Written task: Beginning with the first line, set down every line through the one containing "from math import sin, cos, pi, radians", exactly as it appears, but not the pictures.

Data block:
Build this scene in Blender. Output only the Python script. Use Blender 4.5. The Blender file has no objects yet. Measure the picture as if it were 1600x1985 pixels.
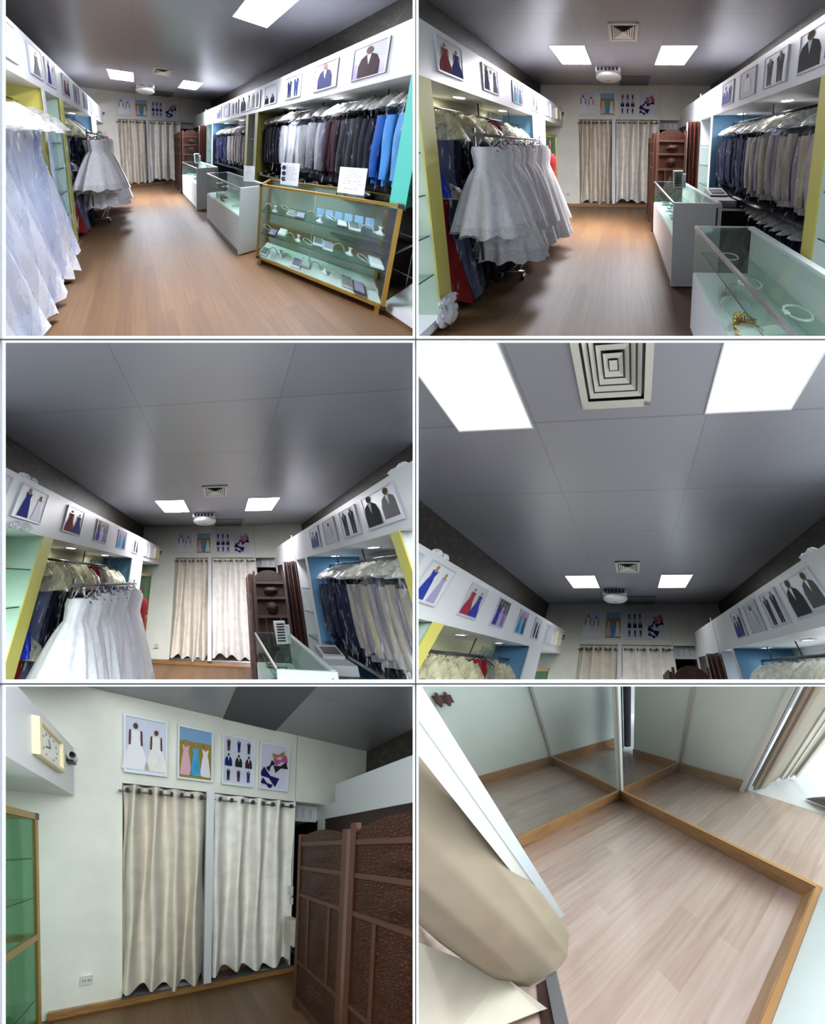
import bpy, bmesh, math, random
from mathutils import Vector, Matrix
from math import sin, cos, pi, radians

# ------------------------------------------------------------------ camera, world, exposure
SC = bpy.context.scene
W, H, F = 1600.0, 1985.0, 1200.0
cd = bpy.data.cameras.new('camera'); cam = bpy.data.objects.new('camera', cd)
SC.collection.objects.link(cam); SC.camera = cam
cd.sensor_fit = 'HORIZONTAL'; cd.sensor_width = 36.0; cd.lens = 36.0 * F / W
cd.clip_start = 0.05; cd.clip_end = 200
cam.rotation_euler = (pi / 2, 0, 0)
wd = bpy.data.worlds.new('world'); SC.world = wd; wd.use_nodes = True
_nt = wd.node_tree; _bg = _nt.nodes['Background']          # sky light shaped by direction to set each bay's brightness, strongest overhead
_tc = _nt.nodes.new('ShaderNodeTexCoord'); _sx = _nt.nodes.new('ShaderNodeSeparateXYZ'); _mr = _nt.nodes.new('ShaderNodeMapRange')
_nt.links.new(_tc.outputs['Generated'], _sx.inputs[0]); _nt.links.new(_sx.outputs['Z'], _mr.inputs[0])
_mr.inputs['From Min'].default_value = .24; _mr.inputs['From Max'].default_value = .4
_mr.inputs['To Min'].default_value = 0.0; _mr.inputs['To Max'].default_value = 8.4
_mx = _nt.nodes.new('ShaderNodeMapRange'); _nt.links.new(_sx.outputs['X'], _mx.inputs[0])   # sky raised on one side to brighten the left bays
_mx.inputs['From Min'].default_value = -.35; _mx.inputs['From Max'].default_value = .35; _mx.inputs['To Min'].default_value = .5; _mx.inputs['To Max'].default_value = 1.25
_mm = _nt.nodes.new('ShaderNodeMath'); _mm.operation = 'MULTIPLY'; _nt.links.new(_mr.outputs[0], _mm.inputs[0]); _nt.links.new(_mx.outputs[0], _mm.inputs[1])
_mc = _nt.nodes.new('ShaderNodeMapRange'); _nt.links.new(_sx.outputs['X'], _mc.inputs[0])
_mc.inputs['From Min'].default_value = -.35; _mc.inputs['From Max'].default_value = .35; _mc.inputs['To Min'].default_value = .12; _mc.inputs['To Max'].default_value = .95
_ma = _nt.nodes.new('ShaderNodeMath'); _ma.operation = 'ADD'; _nt.links.new(_mm.outputs[0], _ma.inputs[0]); _nt.links.new(_mc.outputs[0], _ma.inputs[1])
_md = _nt.nodes.new('ShaderNodeMapRange'); _nt.links.new(_sx.outputs['Z'], _md.inputs[0])          # added glow from below to lift the top bays
_md.inputs['From Min'].default_value = -.27; _md.inputs['From Max'].default_value = -.4; _md.inputs['To Min'].default_value = 0; _md.inputs['To Max'].default_value = 1.1
_me = _nt.nodes.new('ShaderNodeMath'); _me.operation = 'ADD'; _nt.links.new(_ma.outputs[0], _me.inputs[0]); _nt.links.new(_md.outputs[0], _me.inputs[1])
_nt.links.new(_me.outputs[0], _bg.inputs[1]); _bg.inputs[0].default_value = (0.9, 0.97, 1.0, 1)
SC.view_settings.view_transform = 'Standard'; SC.view_settings.look = 'None'
SC.view_settings.exposure = 0.0; SC.view_settings.gamma = 1.0; SC.view_settings.use_curve_mapping = False
try:
    SC.cycles.transparent_max_bounces = 16; SC.cycles.max_bounces = 8
except Exception: pass

# lamp strength per room: (rear ceiling panels, downlights, colour, near ceiling panels)
LAMP = {1: (70, 60, '#f1f4ff', 36), 2: (60, 50, '#fbf9ff', 24), 3: (32, 32, '#fdfaff', 12), 4: (4.2, 5, '#fffef8', 1.08), 5: (8, 12, '#eefaff', 8)}

# ------------------------------------------------------------------ the six rooms and where they stand
# Each room is laid out in its own metres (x across, y towards the back, z up) and then set into its bay.
def basis(pc, fp, yaw, pit, rol, C):
    ya, p, r = radians(yaw), radians(pit), radians(rol)
    Fw = Vector((sin(ya) * cos(p), cos(ya) * cos(p), sin(p)))
    R = Vector((cos(ya), -sin(ya), 0)); U = R.cross(Fw)
    R2 = R * cos(r) + U * sin(r); U2 = -R * sin(r) + U * cos(r)
    a = (pc[0] - W / 2) / fp; b = (H / 2 - pc[1]) / fp; k = F / fp
    row0 = R2 + Fw * a; row1 = Fw * k; row2 = U2 + Fw * b
    M = Matrix((row0.to_tuple() + (0,), row1.to_tuple() + (0,), row2.to_tuple() + (0,), (0, 0, 0, 1)))
    return M @ Matrix.Translation(-Vector(C)), Fw, Vector(C), k
ROOM = {
 1: ((404, 326), 331.159, 22.711, -8.517, .433, (-.383, -6.525, 1.576)),
 2: ((1206, 326), 361.792, -.654, -6.229, .475, (.278, -4.956, 1.609)),
 3: ((404, 991), 371.131, -4.638, 19.842, .319, (.371, -5.13, 1.774)),
 4: ((1206, 991), 358.082, -3.654, 41.072, .939, (.327, -5.143, 1.864)),
 5: ((404, 1658), 319.488, 14.636, -1.916, .962, (-.485, -1.866, 1.666)),
 6: ((1206, 1658), 339.781, -49.275, -46.769, -2.671, (1.127, -.987, .823)),
}
# bays: left, top, right, bottom edges
BAY = {1: (-500, -900, 803, 653), 2: (809, -900, 2100, 653), 3: (-120, 661, 803, 1320), 4: (809, 661, 1720, 1320),
       5: (-120, 1328, 803, 2500), 6: (809, 1328, 2000, 2500)}
NEAR = {1: .45, 2: .3, 3: .4, 4: .4, 5: .35, 6: .24}
VIEW = {1: 'upper left view', 2: 'upper right view', 3: 'middle left view', 4: 'middle right view', 5: 'lower left view', 6: 'lower right view'}
MAT4 = {}; PLANES = {}; KK = {}
for c in ROOM:
    M, Fw, C, k = basis(*ROOM[c]); MAT4[c] = M; KK[c] = k
    x0, y0, x1, y1 = BAY[c]
    X0, X1 = (x0 - W / 2) / F, (x1 - W / 2) / F; Z1, Z0 = (H / 2 - y0) / F, (H / 2 - y1) / F
    # (normal, distance): keep where n.p <= d
    PLANES[c] = [(Vector((0, -1, 0)), -NEAR[c] * k), (Vector((1, -X1, 0)), 0), (Vector((-1, X0, 0)), 0),
                 (Vector((0, -Z1, 1)), 0), (Vector((0, Z0, -1)), 0)]

# ------------------------------------------------------------------ materials
def lin(h):
    h = h.lstrip('#'); o = []
    for i in (0, 2, 4):
        v = int(h[i:i + 2], 16) / 255; o.append(v / 12.92 if v <= .04045 else ((v + .055) / 1.055) ** 2.4)
    return (*o, 1)
COL = {
 'ceiling': ('#8f8f96', .3), 'wall': ('#e4e5db', .7), 'fascia': ('#dfe1e4', .35), 'white_paint': ('#dcdfe2', .4),
 'cream_wall': ('#d9d9b4', .7), 'mint': ('#c3dccb', .6), 'yellow_board': ('#cfc65f', .5), 'blue_board': ('#6fa3c8', .5),
 'teal_board': ('#46b8aa', .5), 'steel': ('#9a9ca0', .3, 1), 'gold_metal': ('#b8923a', .35, .8), 'black': ('#0c0c0e', .4),
 'dark_grey': ('#2b2c30', .5), 'grey': ('#77797e', .6), 'light_grey': ('#b5b7ba', .6), 'wood_trim': ('#9a7147', .45),
 'wood_trim_dark': ('#6b4a2c', .5), 'dark_cloth': ('#14161f', .8), 'white_cloth': ('#e6e6ec', .8), 'paper': ('#eef0f4', .5),
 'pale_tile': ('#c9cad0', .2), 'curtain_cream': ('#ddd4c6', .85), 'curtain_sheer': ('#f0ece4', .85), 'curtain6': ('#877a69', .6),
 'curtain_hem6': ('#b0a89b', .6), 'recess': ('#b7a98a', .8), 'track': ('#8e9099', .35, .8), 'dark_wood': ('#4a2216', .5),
 'dark_wood_frame': ('#4f2b19', .6), 'black_brown': ('#2a120c', .6), 'silver': ('#dcdcd8', .35, .6), 'gold': ('#c79a3a', .3, .9),
 'grey_tile': ('#5d6064', .9), 'jewel_card': ('#e9eeee', .5), 'clock_face': ('#f2f2ea', .4), 'clock_rim': ('#efe3b8', .4),
 'pale_panel': ('#b9d0d3', .3), 'register': ('#b9bcbe', .5), 'red': ('#b3202c', .6), 'grille': ('#c9c6bd', .5), 'skin': ('#a87a5c', .8),
 'skin_dark': ('#5a3c2c', .8), 'sky_print': ('#7fa6cc', .6), 'field_print': ('#8f8338', .6), 'pale_print': ('#cfd3e4', .4),
 'purple_print': ('#a59ac4', .4), 'poster_frame': ('#e4e8ef', .3), 'poster_glass_grey': ('#c3c6d2', .3), 'pink_print': ('#d8a9b4', .6),
 'cable': ('#d8d8d8', .6), 'grey_panel': ('#cfd2cd', .6), 'trim6': ('#d7dadb', .4), 'wall6': ('#dde8e6', .6), 'dark_ledge': ('#22282a', .2),
 'green_shelf': ('#86b39c', .6), 'board6': ('#c2ced9', .5), 'navy6': ('#101a40', .8), 'brown_suit': ('#3a1d22', .8), 'base_dark': ('#3a3f3a', .5),
 'teal_kick': ('#3f6f63', .4), 'panel_grey_green': ('#9aa59a', .5),
}
MC = {}
def nn(nt, t, **kw):
    n = nt.nodes.new(t)
    for k_, v in kw.items(): setattr(n, k_, v)
    return n
def sp_node(nt, scale=(1, 1, 1), loc=(0, 0, 0), rot=(0, 0, 0)):
    a = nn(nt, 'ShaderNodeAttribute', attribute_name='place')
    m = nn(nt, 'ShaderNodeMapping'); m.inputs['Scale'].default_value = scale; m.inputs['Location'].default_value = loc
    m.inputs['Rotation'].default_value = rot
    nt.links.new(a.outputs['Vector'], m.inputs['Vector']); return m.outputs[0]
def ramp(nt, fac, stops):
    r = nn(nt, 'ShaderNodeValToRGB'); e = r.color_ramp.elements
    e[0].position, e[0].color = stops[0]; e[1].position, e[1].color = stops[-1]
    for p, c_ in stops[1:-1]:
        q = e.new(p); q.color = c_
    nt.links.new(fac, r.inputs[0]); return r.outputs[0]
def bumped(nt, b, h, strength, dist=.01):
    u = nn(nt, 'ShaderNodeBump'); u.inputs['Strength'].default_value = strength; u.inputs['Distance'].default_value = dist
    nt.links.new(h, u.inputs['Height']); nt.links.new(u.outputs[0], b.inputs['Normal'])
def noise(nt, vec, sc, det=3, dist=0):
    n = nn(nt, 'ShaderNodeTexNoise'); n.inputs['Scale'].default_value = sc; n.inputs['Detail'].default_value = det
    n.inputs['Distortion'].default_value = dist
    nt.links.new(vec, n.inputs['Vector']); return n.outputs[0]
def planks(nt, b, pw, pl, c1, c2, c3, rough, spec=.5, rot=pi / 2):
    v = sp_node(nt, rot=(0, 0, rot))
    br = nn(nt, 'ShaderNodeTexBrick'); br.inputs['Scale'].default_value = 1; br.inputs['Brick Width'].default_value = pl
    br.inputs['Row Height'].default_value = pw; br.inputs['Mortar Size'].default_value = .0012; br.offset = .37
    br.inputs['Color1'].default_value = (0, 0, 0, 1); br.inputs['Color2'].default_value = (1, 1, 1, 1); br.inputs['Mortar'].default_value = (.1, .1, .1, 1)
    nt.links.new(v, br.inputs['Vector'])
    g = noise(nt, sp_node(nt, scale=(26, 1.6, 1)), 1.5, 4, .6)
    mx = nn(nt, 'ShaderNodeMixRGB'); mx.inputs[0].default_value = .72
    nt.links.new(br.outputs[0], mx.inputs[1]); nt.links.new(g, mx.inputs[2])
    c = ramp(nt, mx.outputs[0], [(.2, lin(c1)), (.5, lin(c2)), (.8, lin(c3))])
    nt.links.new(c, b.inputs['Base Color']); b.inputs['Roughness'].default_value = rough; b.inputs['Specular IOR Level'].default_value = spec
    bumped(nt, b, br.outputs['Fac'], -.15, .002)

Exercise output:
Build this scene in Blender. Output only the Python script. Use Blender 4.5. The Blender file has no objects yet. Measure the picture as if it were 1600x1985 pixels.
import bpy, bmesh, math, random
from mathutils import Vector, Matrix
from math import sin, cos, pi, radians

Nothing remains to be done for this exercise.